Ehl-i Sünnetin gözbebeği İmam Ahmed b.Hanbel(v.241) der ki:
Zühdün üç şekli vardır. Birincisi farz olan züht, haramı terk etmektir ki, bu âvâmın (halkın) zühdüdür. İkincisi fazilet olan züht, helal olan şeylerden fazla olanı terk etmektir ki, bu havâsın(seçkinlerin) zühdüdür. Üçüncüsü ise selamete götüren züht olup, Allahtan alıkoyan her türlü meşgaleyi terk etmektir ki, bu da ariflerin zühdüdür.
Züht, insanın fıtrî duygu ve ihtiyaçlarını göz ardı etmeksizin, ruhbanlığı çağrıştıran inziva hayatına rağbet etmeden, meşru yoldan mal-mülk sahibi olmak için çalışmak, başkalarına muhtaç olmamak, günahlar konusunda uyanık davranarak haramlardan kaçınmaktır.

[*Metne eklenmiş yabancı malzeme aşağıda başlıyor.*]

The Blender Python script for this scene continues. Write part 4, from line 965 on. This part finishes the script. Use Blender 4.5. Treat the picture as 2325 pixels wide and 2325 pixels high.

Başka bir deyişle, sosyal hayatın içerisinde kalınarak topluma hizmet sunan, üretken, katkı sağlayan bir anlayışa sahip olmak; Dünya ve nimetlerinin geçici ve emanet olduğu bilinciyle hareket etmektir. Bütün bunlarla birlikte dünyayı putlaştırmamak, maddenin kölesi olmamak, manevî sorumlulukları yerine getirmede hassas davranarak, takva ve ihlasla dünya hayatını yaşamaktır.